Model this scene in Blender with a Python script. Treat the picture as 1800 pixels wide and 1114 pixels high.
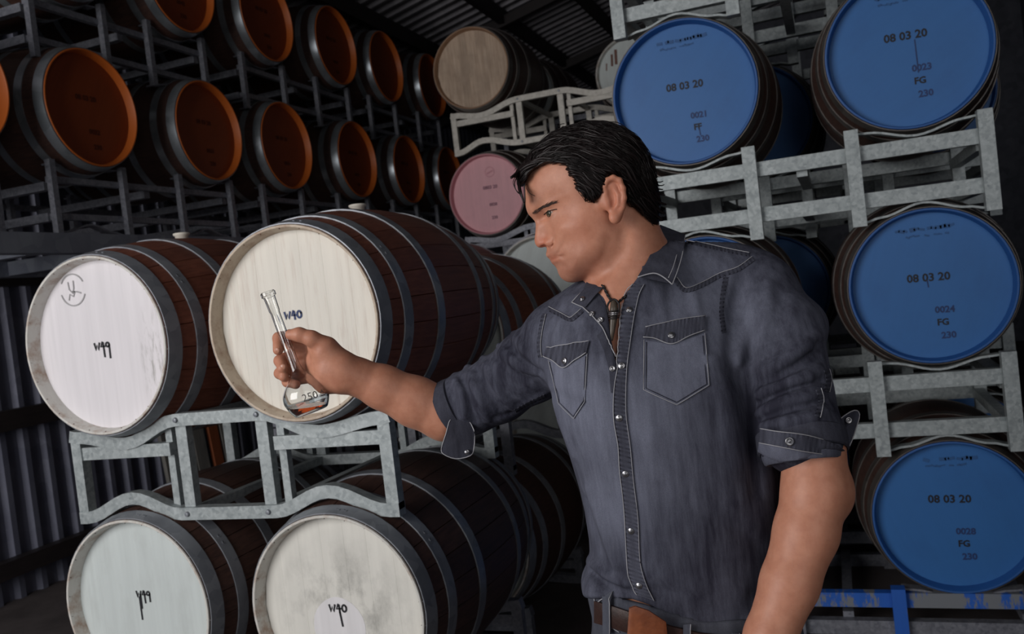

━━━━━━

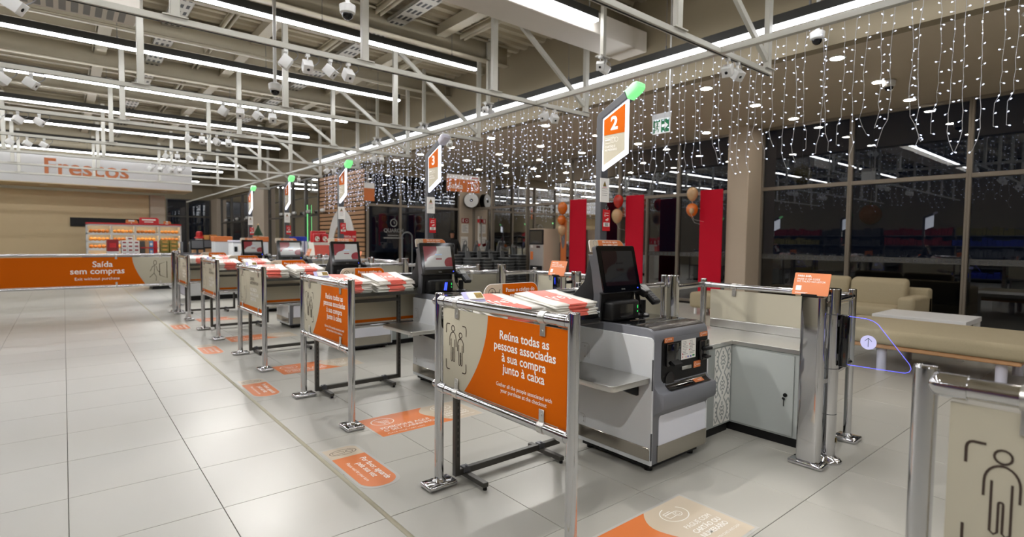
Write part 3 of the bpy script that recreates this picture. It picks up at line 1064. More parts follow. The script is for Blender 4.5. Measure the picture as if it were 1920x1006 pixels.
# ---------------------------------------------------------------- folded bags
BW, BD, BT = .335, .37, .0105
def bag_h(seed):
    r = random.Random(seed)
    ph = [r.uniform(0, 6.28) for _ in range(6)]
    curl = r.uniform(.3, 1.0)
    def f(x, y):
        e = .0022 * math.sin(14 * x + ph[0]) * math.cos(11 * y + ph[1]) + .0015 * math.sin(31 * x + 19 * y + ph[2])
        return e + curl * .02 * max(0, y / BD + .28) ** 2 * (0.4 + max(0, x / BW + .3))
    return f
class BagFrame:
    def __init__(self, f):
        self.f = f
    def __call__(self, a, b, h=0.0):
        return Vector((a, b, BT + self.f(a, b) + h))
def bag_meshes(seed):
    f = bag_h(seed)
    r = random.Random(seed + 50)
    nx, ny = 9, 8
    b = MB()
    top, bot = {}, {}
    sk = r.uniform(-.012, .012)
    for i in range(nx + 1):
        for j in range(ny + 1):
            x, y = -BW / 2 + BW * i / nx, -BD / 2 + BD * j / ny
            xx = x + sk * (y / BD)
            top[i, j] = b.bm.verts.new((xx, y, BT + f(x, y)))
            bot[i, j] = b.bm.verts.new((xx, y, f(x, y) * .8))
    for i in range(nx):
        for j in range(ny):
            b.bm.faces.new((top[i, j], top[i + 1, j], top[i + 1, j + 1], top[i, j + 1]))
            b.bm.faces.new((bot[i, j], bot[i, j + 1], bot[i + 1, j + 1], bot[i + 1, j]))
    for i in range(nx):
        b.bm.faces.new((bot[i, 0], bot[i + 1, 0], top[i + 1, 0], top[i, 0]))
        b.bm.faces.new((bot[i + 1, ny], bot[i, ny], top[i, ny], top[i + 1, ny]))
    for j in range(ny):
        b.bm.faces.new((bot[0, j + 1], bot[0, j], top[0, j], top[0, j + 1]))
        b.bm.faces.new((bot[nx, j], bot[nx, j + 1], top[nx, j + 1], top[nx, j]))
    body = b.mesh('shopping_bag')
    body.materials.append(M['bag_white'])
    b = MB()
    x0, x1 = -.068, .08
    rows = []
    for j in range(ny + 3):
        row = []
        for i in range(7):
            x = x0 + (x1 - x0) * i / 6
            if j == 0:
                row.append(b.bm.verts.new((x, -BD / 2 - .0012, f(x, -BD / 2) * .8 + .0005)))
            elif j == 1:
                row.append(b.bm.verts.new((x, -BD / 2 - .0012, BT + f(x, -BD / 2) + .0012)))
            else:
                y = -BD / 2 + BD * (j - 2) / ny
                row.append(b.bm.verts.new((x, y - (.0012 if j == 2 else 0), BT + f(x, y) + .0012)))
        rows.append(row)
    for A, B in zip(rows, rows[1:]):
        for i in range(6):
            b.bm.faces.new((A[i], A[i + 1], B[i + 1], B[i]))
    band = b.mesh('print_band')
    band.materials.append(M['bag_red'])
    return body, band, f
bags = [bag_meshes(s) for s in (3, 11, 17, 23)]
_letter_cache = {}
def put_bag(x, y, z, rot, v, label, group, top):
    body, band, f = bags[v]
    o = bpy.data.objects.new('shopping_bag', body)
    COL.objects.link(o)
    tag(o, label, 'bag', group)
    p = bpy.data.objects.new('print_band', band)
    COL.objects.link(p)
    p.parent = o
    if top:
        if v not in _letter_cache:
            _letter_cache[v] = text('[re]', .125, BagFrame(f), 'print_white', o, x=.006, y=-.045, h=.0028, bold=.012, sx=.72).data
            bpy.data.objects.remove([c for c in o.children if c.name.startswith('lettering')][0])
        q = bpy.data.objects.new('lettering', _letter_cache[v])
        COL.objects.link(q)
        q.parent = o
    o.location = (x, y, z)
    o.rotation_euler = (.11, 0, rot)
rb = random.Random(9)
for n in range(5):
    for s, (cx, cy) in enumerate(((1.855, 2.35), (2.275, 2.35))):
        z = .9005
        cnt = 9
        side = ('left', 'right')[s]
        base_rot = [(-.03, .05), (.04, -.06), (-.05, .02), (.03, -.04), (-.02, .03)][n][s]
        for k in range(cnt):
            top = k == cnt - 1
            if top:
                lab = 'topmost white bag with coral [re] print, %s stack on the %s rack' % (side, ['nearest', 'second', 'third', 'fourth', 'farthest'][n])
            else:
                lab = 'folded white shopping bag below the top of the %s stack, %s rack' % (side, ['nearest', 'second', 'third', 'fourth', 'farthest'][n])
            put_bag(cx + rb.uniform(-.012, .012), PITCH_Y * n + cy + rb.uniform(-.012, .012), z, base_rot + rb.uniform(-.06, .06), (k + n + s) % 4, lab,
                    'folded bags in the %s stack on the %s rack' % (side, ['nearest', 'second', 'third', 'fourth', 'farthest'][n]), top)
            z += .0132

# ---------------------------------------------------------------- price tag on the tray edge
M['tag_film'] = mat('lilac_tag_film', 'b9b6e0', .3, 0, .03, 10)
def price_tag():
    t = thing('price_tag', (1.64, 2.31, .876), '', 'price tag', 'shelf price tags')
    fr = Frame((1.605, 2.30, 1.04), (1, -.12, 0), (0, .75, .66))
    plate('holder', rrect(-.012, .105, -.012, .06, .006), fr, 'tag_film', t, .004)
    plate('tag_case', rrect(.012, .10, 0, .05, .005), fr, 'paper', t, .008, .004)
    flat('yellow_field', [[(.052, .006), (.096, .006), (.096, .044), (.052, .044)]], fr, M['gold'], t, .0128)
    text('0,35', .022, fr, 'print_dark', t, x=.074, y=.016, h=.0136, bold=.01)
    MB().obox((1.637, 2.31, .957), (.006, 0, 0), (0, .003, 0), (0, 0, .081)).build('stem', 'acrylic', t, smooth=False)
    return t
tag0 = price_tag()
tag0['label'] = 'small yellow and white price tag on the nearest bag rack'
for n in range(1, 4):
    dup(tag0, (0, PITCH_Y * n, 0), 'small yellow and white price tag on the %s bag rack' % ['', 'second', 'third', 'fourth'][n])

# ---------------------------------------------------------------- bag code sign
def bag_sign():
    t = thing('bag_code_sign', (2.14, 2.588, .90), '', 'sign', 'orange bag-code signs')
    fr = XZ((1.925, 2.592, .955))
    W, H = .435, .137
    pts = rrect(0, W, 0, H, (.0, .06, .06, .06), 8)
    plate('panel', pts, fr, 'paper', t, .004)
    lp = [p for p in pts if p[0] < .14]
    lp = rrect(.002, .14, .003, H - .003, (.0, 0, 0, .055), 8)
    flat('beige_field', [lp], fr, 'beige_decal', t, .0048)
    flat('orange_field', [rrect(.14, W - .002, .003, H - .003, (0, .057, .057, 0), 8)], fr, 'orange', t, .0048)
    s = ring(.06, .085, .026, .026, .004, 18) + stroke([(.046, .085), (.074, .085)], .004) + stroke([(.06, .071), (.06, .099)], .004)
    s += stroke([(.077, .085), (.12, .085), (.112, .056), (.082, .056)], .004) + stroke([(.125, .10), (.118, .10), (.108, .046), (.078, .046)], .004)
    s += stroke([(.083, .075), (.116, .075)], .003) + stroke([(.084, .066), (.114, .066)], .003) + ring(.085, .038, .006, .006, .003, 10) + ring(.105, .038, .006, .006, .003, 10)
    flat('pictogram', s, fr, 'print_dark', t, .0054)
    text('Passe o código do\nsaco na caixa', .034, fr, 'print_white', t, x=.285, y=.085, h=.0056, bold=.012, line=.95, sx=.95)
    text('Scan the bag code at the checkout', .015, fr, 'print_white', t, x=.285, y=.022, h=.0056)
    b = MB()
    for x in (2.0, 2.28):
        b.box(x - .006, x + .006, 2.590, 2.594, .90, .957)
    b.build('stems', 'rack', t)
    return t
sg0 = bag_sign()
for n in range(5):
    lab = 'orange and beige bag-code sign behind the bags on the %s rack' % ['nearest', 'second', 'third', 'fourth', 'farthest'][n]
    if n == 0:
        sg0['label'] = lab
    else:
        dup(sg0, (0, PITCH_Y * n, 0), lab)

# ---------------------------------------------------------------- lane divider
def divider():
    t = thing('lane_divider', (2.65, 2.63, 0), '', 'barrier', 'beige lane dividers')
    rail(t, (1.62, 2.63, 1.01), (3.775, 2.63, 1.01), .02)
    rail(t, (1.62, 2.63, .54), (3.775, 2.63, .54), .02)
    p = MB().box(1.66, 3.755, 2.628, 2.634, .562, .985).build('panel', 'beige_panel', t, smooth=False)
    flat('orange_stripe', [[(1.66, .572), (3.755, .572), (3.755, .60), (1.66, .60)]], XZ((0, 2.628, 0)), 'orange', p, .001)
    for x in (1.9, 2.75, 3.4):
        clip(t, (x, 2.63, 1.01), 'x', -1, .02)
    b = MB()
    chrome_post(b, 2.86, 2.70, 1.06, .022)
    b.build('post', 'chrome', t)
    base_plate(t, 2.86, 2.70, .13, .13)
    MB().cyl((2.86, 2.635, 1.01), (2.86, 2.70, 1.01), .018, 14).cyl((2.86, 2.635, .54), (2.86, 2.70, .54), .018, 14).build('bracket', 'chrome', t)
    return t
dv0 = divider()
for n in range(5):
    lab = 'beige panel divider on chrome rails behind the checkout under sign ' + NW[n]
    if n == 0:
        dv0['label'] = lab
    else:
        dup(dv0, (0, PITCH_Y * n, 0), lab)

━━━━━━

▶ [Instructions for the task]
Tell how many lines above contain the word "script". Give the number alone.

▶ [Expected answer]
2